>> begin

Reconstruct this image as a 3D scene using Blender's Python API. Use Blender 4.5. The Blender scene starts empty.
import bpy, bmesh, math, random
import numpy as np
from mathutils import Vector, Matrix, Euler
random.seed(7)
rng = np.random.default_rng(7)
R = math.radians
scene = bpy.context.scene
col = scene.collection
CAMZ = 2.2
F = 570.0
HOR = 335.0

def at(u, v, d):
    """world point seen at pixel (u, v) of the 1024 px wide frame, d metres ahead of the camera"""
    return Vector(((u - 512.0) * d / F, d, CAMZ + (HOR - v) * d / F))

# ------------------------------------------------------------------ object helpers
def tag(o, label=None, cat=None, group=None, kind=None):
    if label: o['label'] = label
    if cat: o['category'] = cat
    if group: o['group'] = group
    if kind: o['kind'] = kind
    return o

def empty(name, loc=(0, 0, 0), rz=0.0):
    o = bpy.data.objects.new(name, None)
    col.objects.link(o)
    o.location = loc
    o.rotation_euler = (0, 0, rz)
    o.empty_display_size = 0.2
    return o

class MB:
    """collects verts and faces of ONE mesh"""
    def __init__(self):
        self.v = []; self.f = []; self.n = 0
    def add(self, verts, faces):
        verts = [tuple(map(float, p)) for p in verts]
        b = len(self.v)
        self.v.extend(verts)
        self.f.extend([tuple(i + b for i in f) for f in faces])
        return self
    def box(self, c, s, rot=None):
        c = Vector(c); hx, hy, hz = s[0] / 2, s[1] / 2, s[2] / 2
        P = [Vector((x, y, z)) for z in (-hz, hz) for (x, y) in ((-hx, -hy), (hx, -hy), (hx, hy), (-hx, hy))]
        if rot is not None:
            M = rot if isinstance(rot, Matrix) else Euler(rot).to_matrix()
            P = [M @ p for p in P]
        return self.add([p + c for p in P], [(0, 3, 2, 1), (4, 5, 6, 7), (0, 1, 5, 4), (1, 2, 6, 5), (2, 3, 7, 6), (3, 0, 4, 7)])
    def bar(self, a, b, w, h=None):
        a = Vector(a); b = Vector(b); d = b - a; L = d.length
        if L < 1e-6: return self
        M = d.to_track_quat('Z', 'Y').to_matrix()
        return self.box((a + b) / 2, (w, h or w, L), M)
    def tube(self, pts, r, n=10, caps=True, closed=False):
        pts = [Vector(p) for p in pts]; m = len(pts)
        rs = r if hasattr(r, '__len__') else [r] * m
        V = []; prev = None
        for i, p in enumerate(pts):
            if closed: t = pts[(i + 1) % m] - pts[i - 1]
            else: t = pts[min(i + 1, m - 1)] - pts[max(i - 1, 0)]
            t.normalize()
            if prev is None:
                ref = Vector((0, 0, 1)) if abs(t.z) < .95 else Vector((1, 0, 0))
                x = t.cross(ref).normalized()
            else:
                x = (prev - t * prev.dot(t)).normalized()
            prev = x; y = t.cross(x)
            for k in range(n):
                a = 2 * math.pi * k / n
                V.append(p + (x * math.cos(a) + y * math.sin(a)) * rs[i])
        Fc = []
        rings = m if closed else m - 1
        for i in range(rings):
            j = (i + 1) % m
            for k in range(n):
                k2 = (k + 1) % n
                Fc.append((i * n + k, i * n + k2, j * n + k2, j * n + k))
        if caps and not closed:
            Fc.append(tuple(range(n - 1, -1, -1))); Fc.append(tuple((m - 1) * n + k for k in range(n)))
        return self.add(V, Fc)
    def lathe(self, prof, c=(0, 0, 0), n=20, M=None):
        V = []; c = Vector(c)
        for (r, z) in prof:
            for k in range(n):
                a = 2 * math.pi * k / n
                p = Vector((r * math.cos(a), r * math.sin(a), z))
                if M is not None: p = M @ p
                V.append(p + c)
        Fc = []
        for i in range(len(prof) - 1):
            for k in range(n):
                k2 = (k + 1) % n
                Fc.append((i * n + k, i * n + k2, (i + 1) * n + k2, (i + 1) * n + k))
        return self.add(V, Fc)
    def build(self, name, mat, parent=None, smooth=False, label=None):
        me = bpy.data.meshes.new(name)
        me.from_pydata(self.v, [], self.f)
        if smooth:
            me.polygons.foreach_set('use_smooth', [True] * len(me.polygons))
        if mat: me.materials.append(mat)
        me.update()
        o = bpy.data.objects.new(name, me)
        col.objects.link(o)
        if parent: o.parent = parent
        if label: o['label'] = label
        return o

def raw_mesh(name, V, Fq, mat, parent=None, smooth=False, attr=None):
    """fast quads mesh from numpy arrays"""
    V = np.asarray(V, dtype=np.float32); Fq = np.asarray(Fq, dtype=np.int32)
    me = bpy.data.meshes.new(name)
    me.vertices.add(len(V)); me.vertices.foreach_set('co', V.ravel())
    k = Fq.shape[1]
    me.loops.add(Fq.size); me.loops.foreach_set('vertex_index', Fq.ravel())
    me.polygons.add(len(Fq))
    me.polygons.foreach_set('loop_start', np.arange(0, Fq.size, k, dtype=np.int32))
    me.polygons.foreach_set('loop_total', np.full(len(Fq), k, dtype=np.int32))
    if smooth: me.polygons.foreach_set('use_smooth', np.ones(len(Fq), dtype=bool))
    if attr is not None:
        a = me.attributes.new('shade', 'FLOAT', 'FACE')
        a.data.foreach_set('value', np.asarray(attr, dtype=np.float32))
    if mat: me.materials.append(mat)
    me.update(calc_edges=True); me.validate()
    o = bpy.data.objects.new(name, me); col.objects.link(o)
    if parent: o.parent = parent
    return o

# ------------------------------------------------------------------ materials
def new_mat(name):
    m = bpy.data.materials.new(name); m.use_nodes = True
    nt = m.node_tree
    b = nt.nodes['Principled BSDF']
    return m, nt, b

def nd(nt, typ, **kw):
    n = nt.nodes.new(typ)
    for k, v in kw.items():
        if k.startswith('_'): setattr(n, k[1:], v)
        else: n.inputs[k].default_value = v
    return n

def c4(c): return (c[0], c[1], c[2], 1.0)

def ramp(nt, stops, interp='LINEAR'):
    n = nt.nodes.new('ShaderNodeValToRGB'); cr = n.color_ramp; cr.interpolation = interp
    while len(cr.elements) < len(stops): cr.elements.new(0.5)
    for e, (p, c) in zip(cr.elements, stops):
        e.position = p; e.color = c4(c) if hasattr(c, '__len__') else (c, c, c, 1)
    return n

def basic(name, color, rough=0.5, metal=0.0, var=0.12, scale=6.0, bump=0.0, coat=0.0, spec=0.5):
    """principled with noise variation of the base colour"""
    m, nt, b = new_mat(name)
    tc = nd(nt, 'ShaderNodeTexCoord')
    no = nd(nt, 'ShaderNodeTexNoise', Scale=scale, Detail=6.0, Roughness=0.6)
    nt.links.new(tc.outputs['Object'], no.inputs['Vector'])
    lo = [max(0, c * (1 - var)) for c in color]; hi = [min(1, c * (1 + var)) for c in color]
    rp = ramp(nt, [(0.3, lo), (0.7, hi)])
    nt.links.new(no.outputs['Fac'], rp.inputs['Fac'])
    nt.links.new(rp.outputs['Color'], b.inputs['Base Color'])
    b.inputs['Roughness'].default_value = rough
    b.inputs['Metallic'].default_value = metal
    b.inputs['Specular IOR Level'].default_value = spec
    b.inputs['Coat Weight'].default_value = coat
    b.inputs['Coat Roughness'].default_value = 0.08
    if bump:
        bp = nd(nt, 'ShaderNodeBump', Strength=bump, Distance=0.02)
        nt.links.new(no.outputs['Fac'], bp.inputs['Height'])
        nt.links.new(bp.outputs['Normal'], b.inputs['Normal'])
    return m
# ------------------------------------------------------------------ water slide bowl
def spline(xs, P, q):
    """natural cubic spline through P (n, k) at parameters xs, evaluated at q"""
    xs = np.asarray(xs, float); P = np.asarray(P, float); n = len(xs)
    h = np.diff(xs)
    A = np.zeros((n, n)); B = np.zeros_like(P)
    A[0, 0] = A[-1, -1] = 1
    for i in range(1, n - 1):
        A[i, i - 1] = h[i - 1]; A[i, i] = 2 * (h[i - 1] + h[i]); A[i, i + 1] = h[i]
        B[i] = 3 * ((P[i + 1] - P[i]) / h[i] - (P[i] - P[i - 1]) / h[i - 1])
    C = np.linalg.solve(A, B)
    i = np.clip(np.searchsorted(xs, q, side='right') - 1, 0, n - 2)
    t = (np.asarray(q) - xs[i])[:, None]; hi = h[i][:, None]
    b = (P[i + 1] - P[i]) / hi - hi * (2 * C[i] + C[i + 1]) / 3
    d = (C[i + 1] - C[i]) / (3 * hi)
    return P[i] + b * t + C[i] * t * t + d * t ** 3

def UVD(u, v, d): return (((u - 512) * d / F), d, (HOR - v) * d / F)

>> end

◆ EXERCISE PROMPT ◆
Only the lines from the beginning of the material above through the line with "return Vector(((u - 512.0)" are wanted; extract them exactly.

◆ SOLUTION FOR THIS EXERCISE ◆
Reconstruct this image as a 3D scene using Blender's Python API. Use Blender 4.5. The Blender scene starts empty.
import bpy, bmesh, math, random
import numpy as np
from mathutils import Vector, Matrix, Euler
random.seed(7)
rng = np.random.default_rng(7)
R = math.radians
scene = bpy.context.scene
col = scene.collection
CAMZ = 2.2
F = 570.0
HOR = 335.0

def at(u, v, d):
    """world point seen at pixel (u, v) of the 1024 px wide frame, d metres ahead of the camera"""
    return Vector(((u - 512.0) * d / F, d, CAMZ + (HOR - v) * d / F))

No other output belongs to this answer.